Let \(n\geq 2\) be an integer. Fix \(2n\) points in space, so that no four points lie on a common plane. Suppose there are \(n^2+1\) segments between these points. Show that these segments must form at least \(n\) triangles.
Elections are approaching in Problemland! There are three candidates for president: \(A\), \(B\), and \(C\).
An opinion poll reports that \(65\%\) of voters would be satisfied with \(A\), \(57\%\) with \(B\), and \(58\%\) with \(C\). It also says that \(28\%\) would accept \(A\) or \(B\), \(30\%\) \(A\) or \(C\), \(27\%\) \(B\) or \(C\), and that \(12\%\) would be content with all three candidates.
Show that there must have been a mistake in the poll.
You are creating passwords of length \(8\) using only the letters \(A\), \(B\), and \(C\). Each password must use all three letters at least once.
How many such passwords are there?
How many numbers from \(1\) to \(1000\) are divisible by \(2\) or \(3\)?
Three kinds of cookies are sold at a store: dark chocolate \((D)\), raspberry with white chocolate \((R)\) and honeycomb \((H)\). Here is a table summarizing the number of people buying cookies this morning.

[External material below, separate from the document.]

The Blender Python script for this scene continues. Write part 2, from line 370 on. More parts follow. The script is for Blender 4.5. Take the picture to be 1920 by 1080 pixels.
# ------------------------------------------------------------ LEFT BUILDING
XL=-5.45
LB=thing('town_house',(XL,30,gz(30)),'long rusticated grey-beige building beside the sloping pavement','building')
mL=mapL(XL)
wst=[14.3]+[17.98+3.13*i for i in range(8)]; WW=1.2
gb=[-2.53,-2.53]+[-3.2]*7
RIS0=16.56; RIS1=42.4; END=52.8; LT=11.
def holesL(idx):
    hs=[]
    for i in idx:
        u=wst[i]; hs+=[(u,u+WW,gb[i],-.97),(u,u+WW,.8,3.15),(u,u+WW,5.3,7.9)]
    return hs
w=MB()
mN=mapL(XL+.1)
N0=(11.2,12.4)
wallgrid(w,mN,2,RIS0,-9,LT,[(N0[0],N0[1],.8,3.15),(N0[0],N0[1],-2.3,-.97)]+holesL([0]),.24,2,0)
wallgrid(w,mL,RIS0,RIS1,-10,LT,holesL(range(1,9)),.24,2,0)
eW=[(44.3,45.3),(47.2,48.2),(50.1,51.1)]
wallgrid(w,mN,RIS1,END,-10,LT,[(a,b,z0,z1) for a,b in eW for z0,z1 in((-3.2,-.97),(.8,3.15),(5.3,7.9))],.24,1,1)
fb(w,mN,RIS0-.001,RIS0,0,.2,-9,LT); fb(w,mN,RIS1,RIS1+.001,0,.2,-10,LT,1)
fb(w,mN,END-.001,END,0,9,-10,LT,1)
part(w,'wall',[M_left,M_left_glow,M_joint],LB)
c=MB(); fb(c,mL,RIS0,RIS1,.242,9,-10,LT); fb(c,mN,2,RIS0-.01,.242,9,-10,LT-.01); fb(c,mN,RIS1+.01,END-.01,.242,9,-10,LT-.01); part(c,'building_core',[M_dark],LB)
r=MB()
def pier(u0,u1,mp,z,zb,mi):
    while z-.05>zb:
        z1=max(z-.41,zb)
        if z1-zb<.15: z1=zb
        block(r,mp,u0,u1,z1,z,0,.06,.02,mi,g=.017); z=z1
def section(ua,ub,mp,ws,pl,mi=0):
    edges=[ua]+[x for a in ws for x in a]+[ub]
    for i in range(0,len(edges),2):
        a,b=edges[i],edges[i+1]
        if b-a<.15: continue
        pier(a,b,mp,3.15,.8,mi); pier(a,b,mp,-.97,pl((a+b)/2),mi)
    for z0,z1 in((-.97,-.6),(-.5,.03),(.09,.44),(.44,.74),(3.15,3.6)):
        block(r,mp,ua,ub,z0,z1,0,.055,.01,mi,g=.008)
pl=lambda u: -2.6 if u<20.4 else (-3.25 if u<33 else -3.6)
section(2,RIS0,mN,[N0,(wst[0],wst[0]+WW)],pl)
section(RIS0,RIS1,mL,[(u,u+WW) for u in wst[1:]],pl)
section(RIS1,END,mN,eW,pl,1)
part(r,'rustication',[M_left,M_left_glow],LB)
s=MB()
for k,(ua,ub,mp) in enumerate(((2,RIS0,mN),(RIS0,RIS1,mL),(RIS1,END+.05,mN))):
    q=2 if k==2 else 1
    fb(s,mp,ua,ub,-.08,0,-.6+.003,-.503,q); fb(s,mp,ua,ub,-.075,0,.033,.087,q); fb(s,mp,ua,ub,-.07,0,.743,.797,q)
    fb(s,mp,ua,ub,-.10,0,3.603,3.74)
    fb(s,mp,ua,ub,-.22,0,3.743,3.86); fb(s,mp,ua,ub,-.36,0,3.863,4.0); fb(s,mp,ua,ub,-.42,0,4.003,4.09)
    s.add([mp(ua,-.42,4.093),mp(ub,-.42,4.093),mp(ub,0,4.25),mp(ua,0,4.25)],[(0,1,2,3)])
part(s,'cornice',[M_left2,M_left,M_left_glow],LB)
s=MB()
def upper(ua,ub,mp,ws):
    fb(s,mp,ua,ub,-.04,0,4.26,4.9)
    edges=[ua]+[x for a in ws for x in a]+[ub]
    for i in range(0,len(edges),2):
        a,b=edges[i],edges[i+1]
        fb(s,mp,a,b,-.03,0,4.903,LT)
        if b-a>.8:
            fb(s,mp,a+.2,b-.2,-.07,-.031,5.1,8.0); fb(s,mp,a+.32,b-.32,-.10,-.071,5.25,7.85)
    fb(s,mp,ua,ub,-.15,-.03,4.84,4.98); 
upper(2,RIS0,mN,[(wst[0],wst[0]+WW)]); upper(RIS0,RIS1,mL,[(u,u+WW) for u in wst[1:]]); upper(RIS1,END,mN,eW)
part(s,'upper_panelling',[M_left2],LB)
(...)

| \(D\) | \(R\) | \(H\) | \(D, R\) | \(D,H\) | \(R,H\) | \(D,R,H\) | |
|---|---|---|---|---|---|---|---|
| Number of people | 16 | 16 | 10 | 7 | 5 | 3 | 1 |
The column with label \(D,H\), for example, means the number of people who bought both dark chocolate and honeycomb cookies.
How many people bought cookies this morning?
At the space carnival, visitors can try two special attractions: the Zero-Gravity Room or the Laser Maze. By the end of the day:
\(100\) visitors have tried at least one of the two attractions,
\(50\) visitors tried the Laser Maze,
\(20\) visitors tried both attractions.
How many visitors tried only the Zero-Gravity Room?
We write all \(26\) different letters of the English alphabet in a line, using each letter exactly once.
How many such arrangements do not contain any of the strings
fish, rat, or bird?
A book club with 37 members is reading the following books: “Brave New World", “Dracula" and “Flatland". Each member chose one of the books, though some people chose more than one book. We know that:
23 people chose “Brave New World";
18 people chose “Dracula";
26 people chose “Flatland";
7 people chose all three books.
How many people chose at least two books?
Jan wants to paint a map with \(95\) countries on it, where only one colour can be used for each country. He has \(33\) different colours to paint with and he must use each of yellow, blue, green, purple and red at least once. How many ways of painting the map are there?
On the first day Robinson Crusoe tied the goat with a single piece of rope by putting one peg into the ground. What shape did the goat graze?